Tim Guest spent his boyhood in the Rajneesh spiritual communes during their heyday in the 1980s when they caused countless eyebrows to rise, boomed spectacularly and bust luridly in Poona, Oregon, Suffolk, and scores of places in between.
So naturally he was dressed in orange from head to toe and inside and out, wore a necklace of mala beads with the Master’s picture in the locket, and was given a Sanskrit name of spiritually encouraging meaning.
Deliberately provocative, rebellious, eloquent, erudite and funny, proclaiming inexhaustible sexual freedom as the route to enlightenment, the better to shock those on the outside and to make himself universally known, Bhagwan Rajneesh was not the traditional model of the Eastern mystic. But his call was well timed to the post-1960s era of liberal permissiveness and general revolt, and fell on very many receptive ears.
Tim was an unsuspecting three-year-old when his mother heard it. She was a redheaded psychology teacher in Leeds with much in her background to rebel against, and a fervent Marxist-feminist. She rapidly became orange, her Marxists friends were as appalled as her feminist friends, and soon only orange-clad people came to their home and the local Woolworths ran out of orange dye.
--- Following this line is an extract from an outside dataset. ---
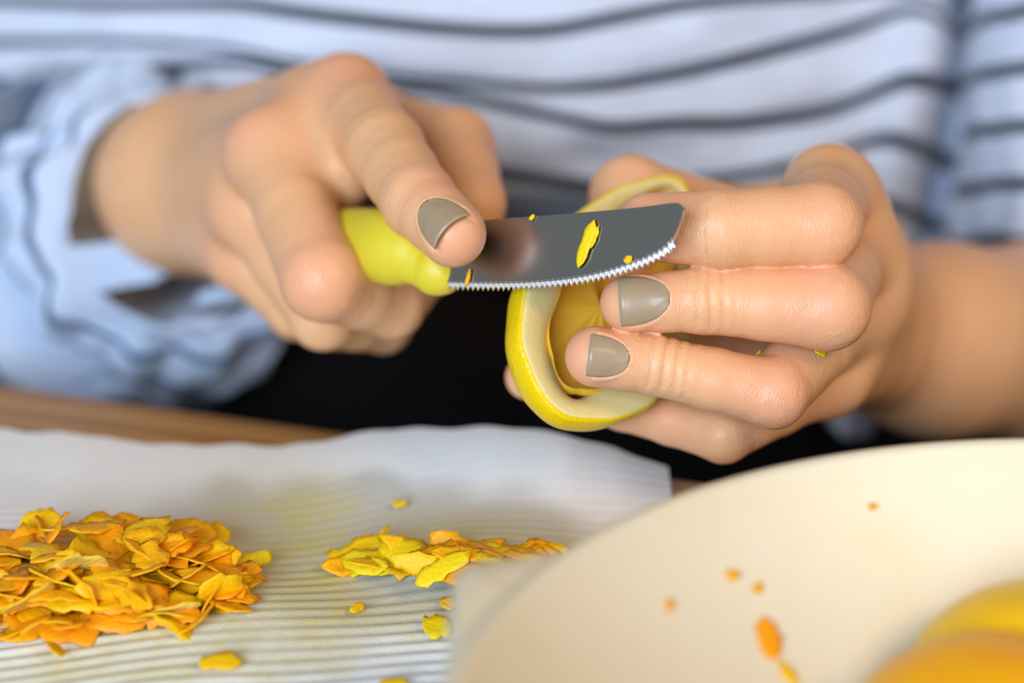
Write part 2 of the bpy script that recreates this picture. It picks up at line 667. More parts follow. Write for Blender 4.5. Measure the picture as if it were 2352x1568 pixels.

Tim’s father, another psychologist, followed suit and Tim too had his orange outfit and mini-mala.
But, as he very reasonably points out, he was ‘a disciple by default, a half-willing follower of Bhagwan’ and this co-option marks his view of their subsequent adventures with a refreshing edge of objectivity, rare in spiritual sagas too often slanted by self-justification. Even more commendable, he is devoid of self-pity.
A life of constant upheaval began, such as young children particularly dislike. His mother’s I-Ching coins suggested that the time was ripe to take off for India and the Poona ashram.